“It’s like a small family here,” Principal Darin Eich said of the fifth and sixth graders in the LWC Intermediate School.
The new Junior High addition at the high school houses the district’s seventh and eighth graders and the former LWC Middle School is now home to the fifth and sixth graders. The building is now called LWC Intermediate School.
Eich said the transition has been great.
“The students are a lot of fun. You can joke with them, but they know when it’s time to go to work, then it’s time to go to work,” said Eich.
This is the first year that the Worthing fifth grade students have attended school in Lennox and Eich said he has heard no complaints from the students or parents, with the exception of the recent snow day when busses were unable to transport students due to the weather.
But the students have settled right in, said Eich, and having them altogether allows for equal educational opportunity for all students. There are 185 students in the building and the configuration of the school allows easy access from classroom to classroom. The students have their own lunch room, music room and gymnasium.

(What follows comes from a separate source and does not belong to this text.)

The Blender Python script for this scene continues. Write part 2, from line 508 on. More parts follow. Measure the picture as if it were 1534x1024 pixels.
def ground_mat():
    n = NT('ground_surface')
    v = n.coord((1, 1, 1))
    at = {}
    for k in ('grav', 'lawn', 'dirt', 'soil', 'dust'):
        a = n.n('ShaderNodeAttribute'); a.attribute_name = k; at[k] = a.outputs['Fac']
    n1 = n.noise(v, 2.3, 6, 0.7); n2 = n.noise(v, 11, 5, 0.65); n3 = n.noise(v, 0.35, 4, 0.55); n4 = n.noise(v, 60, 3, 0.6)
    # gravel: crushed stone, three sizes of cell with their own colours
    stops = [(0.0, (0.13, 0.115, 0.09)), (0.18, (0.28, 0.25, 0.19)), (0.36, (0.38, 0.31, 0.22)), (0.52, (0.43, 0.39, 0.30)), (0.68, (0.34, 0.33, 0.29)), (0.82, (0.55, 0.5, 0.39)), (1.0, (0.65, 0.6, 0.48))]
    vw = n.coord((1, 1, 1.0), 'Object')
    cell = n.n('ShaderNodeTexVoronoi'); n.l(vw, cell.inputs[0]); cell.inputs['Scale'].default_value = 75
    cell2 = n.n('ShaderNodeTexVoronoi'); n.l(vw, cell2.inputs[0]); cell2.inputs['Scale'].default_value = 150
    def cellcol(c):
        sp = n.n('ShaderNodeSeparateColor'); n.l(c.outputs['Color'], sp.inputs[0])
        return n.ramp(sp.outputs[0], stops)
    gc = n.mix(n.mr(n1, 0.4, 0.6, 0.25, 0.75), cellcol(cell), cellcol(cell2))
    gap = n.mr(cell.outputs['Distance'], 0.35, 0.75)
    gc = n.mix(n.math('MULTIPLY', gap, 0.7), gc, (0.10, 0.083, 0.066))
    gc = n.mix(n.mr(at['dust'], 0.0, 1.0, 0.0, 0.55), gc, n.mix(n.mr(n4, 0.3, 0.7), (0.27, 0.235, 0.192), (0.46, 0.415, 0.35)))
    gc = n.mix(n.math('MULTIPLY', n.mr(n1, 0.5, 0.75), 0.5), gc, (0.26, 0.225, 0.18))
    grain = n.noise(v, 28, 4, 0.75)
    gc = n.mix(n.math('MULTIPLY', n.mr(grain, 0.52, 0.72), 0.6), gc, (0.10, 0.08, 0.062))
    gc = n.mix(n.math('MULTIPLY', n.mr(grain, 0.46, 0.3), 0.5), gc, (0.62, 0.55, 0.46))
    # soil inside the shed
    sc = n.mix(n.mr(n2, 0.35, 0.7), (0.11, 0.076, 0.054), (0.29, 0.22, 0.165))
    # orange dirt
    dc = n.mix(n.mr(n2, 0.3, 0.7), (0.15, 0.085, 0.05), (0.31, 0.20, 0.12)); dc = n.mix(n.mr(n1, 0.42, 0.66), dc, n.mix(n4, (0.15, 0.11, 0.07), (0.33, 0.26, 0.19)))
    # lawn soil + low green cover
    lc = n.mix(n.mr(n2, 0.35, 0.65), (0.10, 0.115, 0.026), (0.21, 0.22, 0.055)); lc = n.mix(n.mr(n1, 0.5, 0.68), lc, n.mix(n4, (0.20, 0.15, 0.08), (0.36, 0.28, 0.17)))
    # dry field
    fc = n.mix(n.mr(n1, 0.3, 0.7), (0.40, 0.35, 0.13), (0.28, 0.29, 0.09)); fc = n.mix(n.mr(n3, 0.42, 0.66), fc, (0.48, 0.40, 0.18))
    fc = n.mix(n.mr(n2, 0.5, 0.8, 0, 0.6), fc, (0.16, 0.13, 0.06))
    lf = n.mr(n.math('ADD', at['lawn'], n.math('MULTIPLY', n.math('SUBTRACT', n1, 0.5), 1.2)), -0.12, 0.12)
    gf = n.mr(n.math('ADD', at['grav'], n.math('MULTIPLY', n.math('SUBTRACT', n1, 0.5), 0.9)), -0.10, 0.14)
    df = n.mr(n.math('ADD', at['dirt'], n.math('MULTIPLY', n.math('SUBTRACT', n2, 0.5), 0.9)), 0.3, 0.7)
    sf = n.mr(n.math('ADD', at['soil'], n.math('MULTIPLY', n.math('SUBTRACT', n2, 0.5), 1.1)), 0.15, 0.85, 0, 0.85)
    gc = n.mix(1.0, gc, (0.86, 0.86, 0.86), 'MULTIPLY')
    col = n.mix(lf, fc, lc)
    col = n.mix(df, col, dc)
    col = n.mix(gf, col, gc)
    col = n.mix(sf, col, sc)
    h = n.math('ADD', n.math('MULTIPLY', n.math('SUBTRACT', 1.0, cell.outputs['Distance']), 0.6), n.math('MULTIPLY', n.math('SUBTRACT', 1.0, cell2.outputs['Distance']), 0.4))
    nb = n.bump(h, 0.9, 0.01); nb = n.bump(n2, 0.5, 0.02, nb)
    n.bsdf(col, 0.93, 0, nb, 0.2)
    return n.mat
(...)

Sixth grade students have their lockers in the hallway and the fifth grade students have their lockers in their homeroom. There are four sections in each grade level.
The students have a modified block scheduling, Eich explained, with reading and math every day and the remaining subjects every other day.
The building shares staff with the elementary and junior high, so scheduling is challenging, admitted Eich. That is why the intermediate, junior high and both elementary schools all have the modified block scheduling with black and orange days.
Eich is also the elementary principal so he divides his time between the two buildings. He makes that work with the help of Rebecca Kuyper, the assistant principal.
Kuyper enjoys the new Intermediate school as well.
“It’s going great,” said Kuyper. “I love it.”
Besides the regular curriculum, Eich said that several other programs are also being implemented in the Intermediate School as well.
Reading Plus continues where the elementary Ticket to Read program leaves off.
“We wanted something that would push the kids reading, based on their interest levels,” said Eich.